As I say, computers in general unfortunately, each persons tolerance to risk will be different.

I don’t really understand your suggestion, and I am not sure you are understanding the intent of the set of cli utilties.

They are not optional. And they do not want to be replaced by a “set of bash scripts” which call the http server which then calls the cli utilities.

The only way I currently can see, is to make an http service separately outside of the snap. I would probably make a separate user, hibp or whatever, who will have its own home dir, and su to that user, start the server and drop to background.

The details are to worked out here, and to be docs written, and I fully expect to fall foul of the “confinement rules” several times along the way, and have to work around them. I don’t know if this will be possible, or indeed if the effort required to do so, will make snap an appropriate distribution mechanism.

But that’s where we are as far as I can see…

I can try build your snap another day and see if I can give some practical tips, since this is moving more on implementation specifics, that’s probably needed now to bridge my knowledge gap on the actual specifics, but at a high level, there’s a path available and it’s working out what works best for security (and user experience)

Yes, I know. HPC not target. However, docker is super widely deployed in webapp and microservices space.

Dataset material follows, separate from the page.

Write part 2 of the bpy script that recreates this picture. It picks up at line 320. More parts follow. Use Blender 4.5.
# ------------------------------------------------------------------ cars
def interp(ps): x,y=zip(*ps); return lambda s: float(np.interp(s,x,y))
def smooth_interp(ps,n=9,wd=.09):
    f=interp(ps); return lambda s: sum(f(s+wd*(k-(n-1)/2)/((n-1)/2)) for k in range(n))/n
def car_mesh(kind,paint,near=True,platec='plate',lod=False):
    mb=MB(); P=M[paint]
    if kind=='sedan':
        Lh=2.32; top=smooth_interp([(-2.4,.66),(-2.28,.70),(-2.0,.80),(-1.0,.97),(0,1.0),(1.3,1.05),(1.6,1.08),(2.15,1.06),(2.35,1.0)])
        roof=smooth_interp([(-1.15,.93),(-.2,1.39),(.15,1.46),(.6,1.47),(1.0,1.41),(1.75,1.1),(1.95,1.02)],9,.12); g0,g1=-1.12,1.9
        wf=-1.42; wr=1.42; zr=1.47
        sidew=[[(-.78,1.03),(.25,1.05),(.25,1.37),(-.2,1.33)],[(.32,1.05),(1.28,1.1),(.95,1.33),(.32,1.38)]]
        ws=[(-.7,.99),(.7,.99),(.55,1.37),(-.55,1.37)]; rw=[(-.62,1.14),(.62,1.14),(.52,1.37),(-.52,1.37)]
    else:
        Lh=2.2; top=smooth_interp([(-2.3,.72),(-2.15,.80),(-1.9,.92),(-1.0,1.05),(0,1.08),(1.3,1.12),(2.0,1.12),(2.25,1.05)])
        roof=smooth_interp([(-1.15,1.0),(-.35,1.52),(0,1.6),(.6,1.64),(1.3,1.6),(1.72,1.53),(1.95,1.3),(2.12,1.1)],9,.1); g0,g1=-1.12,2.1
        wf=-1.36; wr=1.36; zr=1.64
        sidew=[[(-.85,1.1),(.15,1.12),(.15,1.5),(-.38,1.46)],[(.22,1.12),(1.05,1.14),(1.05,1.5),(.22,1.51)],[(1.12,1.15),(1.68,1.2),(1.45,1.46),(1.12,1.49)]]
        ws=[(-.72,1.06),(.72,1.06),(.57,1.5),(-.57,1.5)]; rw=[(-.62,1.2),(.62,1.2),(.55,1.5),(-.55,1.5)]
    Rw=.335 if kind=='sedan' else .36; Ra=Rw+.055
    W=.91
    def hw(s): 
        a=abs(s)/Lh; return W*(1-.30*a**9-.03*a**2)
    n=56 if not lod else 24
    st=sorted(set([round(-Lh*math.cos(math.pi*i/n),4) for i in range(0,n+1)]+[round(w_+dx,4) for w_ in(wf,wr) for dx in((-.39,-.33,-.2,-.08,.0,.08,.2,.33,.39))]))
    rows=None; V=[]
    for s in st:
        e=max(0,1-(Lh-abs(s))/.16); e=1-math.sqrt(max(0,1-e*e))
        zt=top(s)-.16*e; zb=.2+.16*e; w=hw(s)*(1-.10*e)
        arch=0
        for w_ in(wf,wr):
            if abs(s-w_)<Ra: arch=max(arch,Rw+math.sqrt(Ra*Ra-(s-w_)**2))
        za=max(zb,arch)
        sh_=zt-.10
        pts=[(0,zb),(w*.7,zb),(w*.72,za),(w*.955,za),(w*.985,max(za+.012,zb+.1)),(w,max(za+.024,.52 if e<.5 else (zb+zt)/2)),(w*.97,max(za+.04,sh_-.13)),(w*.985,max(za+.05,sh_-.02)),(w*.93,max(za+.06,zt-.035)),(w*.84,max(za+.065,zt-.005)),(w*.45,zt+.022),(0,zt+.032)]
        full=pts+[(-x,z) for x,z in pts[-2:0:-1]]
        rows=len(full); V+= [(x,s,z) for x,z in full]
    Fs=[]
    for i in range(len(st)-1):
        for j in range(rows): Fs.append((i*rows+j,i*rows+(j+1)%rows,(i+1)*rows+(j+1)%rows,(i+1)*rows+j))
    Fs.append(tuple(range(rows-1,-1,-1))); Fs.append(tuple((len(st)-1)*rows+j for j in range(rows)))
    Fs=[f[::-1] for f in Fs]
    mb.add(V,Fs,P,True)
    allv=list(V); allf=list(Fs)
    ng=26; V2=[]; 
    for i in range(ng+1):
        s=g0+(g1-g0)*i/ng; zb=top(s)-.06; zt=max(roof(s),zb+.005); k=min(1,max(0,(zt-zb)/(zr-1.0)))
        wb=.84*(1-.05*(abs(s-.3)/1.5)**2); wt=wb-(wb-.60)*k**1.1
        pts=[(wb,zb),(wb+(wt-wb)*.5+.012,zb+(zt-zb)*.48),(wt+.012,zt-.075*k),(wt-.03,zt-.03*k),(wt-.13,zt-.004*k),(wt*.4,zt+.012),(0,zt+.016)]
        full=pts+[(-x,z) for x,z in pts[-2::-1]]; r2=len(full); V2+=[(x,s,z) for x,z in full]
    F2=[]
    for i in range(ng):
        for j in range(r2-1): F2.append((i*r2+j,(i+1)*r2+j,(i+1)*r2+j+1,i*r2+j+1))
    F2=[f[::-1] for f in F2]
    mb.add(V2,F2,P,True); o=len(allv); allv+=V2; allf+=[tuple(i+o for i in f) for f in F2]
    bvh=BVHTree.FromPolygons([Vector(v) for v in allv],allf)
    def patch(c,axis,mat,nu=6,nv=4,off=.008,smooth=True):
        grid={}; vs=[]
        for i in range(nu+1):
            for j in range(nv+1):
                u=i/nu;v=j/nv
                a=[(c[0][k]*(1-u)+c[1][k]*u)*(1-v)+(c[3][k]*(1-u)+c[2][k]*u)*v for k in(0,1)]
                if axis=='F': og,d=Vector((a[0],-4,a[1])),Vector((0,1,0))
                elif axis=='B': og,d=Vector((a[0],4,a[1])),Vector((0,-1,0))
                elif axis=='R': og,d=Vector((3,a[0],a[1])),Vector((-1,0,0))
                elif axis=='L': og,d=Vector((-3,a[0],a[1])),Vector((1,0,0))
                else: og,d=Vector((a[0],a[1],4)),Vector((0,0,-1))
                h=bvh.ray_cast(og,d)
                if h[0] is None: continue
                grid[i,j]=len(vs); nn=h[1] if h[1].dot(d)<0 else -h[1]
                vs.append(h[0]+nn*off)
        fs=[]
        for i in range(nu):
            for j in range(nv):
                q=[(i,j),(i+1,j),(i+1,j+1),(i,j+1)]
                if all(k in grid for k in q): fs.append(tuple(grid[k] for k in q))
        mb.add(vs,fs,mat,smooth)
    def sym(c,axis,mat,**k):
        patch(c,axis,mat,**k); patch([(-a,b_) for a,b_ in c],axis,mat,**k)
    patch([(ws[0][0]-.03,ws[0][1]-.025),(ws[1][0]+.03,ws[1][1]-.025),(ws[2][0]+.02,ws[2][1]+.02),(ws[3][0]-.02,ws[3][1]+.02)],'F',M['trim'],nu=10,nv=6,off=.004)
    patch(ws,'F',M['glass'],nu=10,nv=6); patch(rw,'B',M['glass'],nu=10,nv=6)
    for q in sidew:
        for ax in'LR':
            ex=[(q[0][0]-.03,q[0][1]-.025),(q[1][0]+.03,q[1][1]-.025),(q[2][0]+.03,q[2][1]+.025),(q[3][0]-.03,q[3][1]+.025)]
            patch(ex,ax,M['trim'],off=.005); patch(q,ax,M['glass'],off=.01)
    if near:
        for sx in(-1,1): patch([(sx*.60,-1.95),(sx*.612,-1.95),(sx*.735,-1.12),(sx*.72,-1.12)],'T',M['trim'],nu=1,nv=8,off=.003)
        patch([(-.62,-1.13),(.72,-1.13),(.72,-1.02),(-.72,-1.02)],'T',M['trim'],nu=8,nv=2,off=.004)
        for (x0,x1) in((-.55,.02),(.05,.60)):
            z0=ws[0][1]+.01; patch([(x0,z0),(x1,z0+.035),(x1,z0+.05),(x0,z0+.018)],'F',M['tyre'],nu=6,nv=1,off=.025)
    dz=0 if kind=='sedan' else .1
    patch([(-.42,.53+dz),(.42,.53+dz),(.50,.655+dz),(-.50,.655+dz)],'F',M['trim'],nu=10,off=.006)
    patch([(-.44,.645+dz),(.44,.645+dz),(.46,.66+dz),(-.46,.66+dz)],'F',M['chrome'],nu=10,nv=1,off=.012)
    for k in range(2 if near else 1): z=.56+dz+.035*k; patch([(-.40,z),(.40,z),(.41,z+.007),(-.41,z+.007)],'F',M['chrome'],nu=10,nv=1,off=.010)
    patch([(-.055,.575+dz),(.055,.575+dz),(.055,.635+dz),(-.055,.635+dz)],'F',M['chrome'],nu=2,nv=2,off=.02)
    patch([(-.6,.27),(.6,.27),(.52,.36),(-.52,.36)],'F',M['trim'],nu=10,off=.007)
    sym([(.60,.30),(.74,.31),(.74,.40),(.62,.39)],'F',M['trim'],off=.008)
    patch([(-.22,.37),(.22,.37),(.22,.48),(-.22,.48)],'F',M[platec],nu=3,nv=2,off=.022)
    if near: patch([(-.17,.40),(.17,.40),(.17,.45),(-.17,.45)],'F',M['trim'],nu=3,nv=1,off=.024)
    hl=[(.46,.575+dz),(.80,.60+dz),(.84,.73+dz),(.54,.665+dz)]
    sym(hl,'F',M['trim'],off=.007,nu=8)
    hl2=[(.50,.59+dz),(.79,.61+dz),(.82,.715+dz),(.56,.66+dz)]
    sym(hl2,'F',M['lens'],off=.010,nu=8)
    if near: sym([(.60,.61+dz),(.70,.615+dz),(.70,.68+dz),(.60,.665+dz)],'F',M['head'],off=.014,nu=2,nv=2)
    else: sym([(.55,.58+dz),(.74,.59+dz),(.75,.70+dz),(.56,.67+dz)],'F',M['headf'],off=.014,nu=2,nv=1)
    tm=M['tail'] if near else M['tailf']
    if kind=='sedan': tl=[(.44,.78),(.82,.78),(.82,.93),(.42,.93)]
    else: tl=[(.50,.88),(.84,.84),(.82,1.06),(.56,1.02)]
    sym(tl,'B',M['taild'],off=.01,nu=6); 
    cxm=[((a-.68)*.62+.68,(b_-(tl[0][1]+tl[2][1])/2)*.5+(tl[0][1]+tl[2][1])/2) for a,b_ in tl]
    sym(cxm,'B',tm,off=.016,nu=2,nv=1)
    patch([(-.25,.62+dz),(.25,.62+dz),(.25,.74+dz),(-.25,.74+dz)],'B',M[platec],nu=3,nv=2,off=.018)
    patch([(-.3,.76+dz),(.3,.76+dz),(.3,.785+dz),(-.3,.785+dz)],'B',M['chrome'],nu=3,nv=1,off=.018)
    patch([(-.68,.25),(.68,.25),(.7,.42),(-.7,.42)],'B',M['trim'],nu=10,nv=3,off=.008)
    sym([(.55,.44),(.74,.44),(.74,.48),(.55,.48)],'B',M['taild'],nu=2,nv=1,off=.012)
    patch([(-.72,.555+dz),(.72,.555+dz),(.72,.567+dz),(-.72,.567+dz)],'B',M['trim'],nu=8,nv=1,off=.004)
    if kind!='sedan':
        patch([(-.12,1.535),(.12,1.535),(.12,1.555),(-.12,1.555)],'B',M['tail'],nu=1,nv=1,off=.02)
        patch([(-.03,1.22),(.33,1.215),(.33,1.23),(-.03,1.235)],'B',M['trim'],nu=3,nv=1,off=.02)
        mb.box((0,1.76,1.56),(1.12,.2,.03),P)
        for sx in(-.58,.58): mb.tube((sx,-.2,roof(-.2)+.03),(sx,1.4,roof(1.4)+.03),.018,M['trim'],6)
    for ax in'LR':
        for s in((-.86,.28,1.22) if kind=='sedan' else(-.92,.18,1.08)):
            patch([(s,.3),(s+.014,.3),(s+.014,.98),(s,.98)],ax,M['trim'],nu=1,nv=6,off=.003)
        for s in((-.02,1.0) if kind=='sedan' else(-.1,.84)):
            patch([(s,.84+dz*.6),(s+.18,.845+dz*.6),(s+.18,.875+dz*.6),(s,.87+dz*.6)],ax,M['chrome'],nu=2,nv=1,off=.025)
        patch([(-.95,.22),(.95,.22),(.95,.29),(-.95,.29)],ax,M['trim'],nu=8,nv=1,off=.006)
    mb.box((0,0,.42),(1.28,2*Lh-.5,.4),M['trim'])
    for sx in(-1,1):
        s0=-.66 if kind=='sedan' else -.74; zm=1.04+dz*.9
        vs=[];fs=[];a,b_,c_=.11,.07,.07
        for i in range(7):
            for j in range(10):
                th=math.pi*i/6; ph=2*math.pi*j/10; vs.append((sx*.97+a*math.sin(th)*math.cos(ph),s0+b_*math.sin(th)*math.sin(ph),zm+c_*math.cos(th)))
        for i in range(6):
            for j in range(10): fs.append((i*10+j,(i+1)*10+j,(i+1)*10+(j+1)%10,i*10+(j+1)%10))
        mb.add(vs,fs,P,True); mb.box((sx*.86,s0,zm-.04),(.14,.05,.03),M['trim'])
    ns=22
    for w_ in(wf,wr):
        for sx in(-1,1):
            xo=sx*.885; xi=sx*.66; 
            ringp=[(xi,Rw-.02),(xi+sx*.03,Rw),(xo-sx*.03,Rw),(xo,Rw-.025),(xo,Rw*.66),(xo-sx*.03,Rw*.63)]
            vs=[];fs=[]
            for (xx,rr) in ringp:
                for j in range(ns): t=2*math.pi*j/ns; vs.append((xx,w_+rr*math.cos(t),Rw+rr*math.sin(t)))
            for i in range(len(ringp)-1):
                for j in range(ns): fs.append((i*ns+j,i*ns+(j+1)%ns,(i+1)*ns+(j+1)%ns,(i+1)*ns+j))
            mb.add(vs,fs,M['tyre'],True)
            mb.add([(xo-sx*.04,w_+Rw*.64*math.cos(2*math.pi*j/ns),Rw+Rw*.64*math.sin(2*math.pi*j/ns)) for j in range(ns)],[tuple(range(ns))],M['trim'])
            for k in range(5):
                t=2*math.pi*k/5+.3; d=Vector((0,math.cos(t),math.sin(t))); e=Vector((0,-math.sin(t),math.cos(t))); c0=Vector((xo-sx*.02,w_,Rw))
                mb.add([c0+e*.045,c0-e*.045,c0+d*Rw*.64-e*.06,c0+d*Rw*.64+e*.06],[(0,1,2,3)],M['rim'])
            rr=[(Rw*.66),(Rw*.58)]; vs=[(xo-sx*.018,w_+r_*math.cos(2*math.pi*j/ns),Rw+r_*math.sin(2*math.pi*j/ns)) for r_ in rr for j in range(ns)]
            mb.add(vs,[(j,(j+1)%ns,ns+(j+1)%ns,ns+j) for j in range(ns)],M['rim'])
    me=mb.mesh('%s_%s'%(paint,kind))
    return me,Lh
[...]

People know how to work with it.

I feel perhaps this is where this (actually very small) app fits.

I agree, Docker does also seem appropriate, more just a warning that Docker has its own issues if you look them up, to the point that where you’re averse to snap from the discussion, people will be averse to Docker for similar reasons, both in its design (it basically gives root access to anyone who can communicate with the socket, at least historically; there’s rootless modes available now but then these come with compatibility compromises), and its ecosystem (Dockerhub is a playground of abandoned packages with outdated dependencies with known vulnerabilities). That’s not me saying it’s inappropriate for you, but hopefully gives some balance to how snapd handles things vs the other available choices.